As worthwhile as I've found the viewing experience on television in a variety of delivery methods, it really is a uniquely cinematic experience - something that views a bit differently when you're in a darkened theater with a gigantic screen in front of you, dominating your field of vision. If - after however many viewings, articles read about, over coffee discussions regarding, and having had read the novel - the movie is now far less an abstraction than upon those early viewings. But the movie remains visually stunning, a brilliant technical achievement, and - of course - narratively, exceeds its ambitions.
This 50th Anniversary tour the film is on is a terrific celebration, but it's also a bit gutting, knowing that American studios can't seem to support the find of filmmaking daring that leads to a 2001 in our modern era. As much as Bonnie and Clyde represents the sort of risk-taking cinema was making about this same time to show what movies could do that television could not and draw people back to theaters - in our current age of troubled movie theaters and stumbling attendance numbers - can we really imagine something like 2001 hitting today and not being a miserable viewing experience as bored movie goers reached for their phones, chatted and ran home to post blood-curdling fb posts - if anyone turned up at all? I'm not saying it's on the same level - but Interstellar is maybe a second cousin to this sort of movie making and reviewers absolutely savaged it. Imagine a film today ending this way and audience reaction? People would lose their goddamn minds.
In its way, though, the gravitas 2001: A Space Odyssey earned upon its release and which has stuck with it since is as genuine an article as you're like to find. Not many movies - scifi or otherwise - pull that off. Not many movies have the guts to drop exposition and dialog in favor of imagery and impressionism and still manage to convey their meaning in quite the same way. The movie is singular in its ambitions and achievements, full stop.

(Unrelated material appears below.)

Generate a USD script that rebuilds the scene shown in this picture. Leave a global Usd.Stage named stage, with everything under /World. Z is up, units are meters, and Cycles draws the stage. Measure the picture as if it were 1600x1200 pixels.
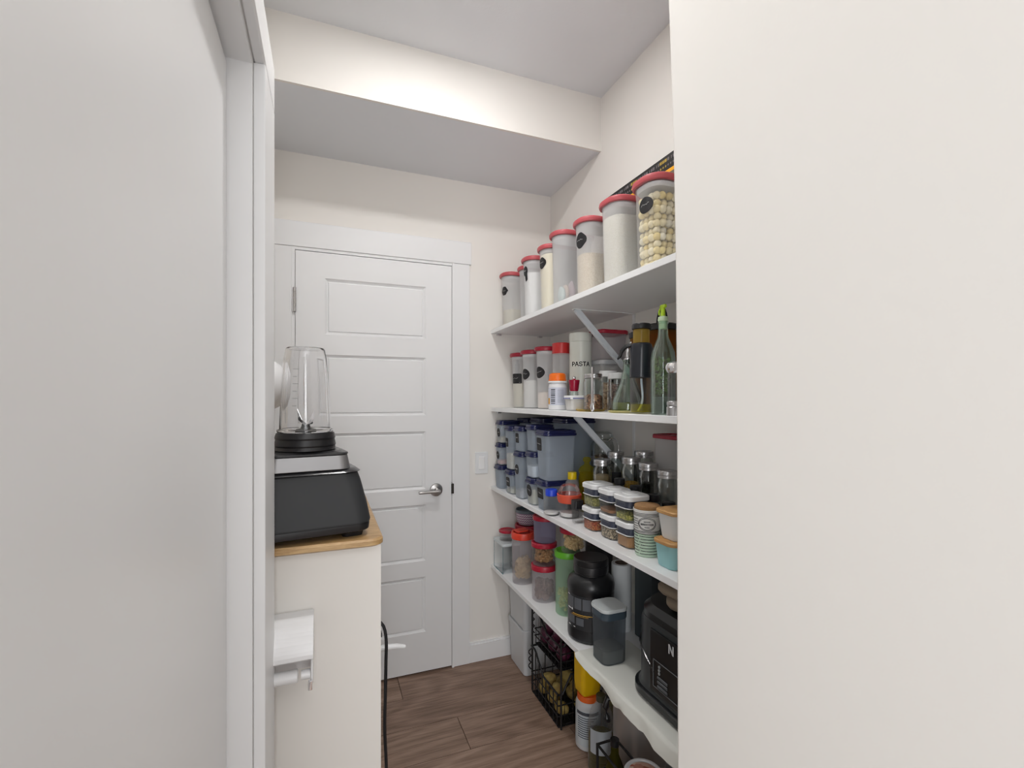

On a closing note - the movie does answer the question of the Fermi Paradox in perhaps the most satisfying of all ways. The aliens are out there, and they're waiting, but they've basically set a multi-part puzzle for us to solve before we can begin our discussion, or the conversation won't make any sense, anyway. And that, alone, is the sort of way we should be thinking of seeking and striving - that we need to keep reaching forward instead of turning inward and upon ourselves.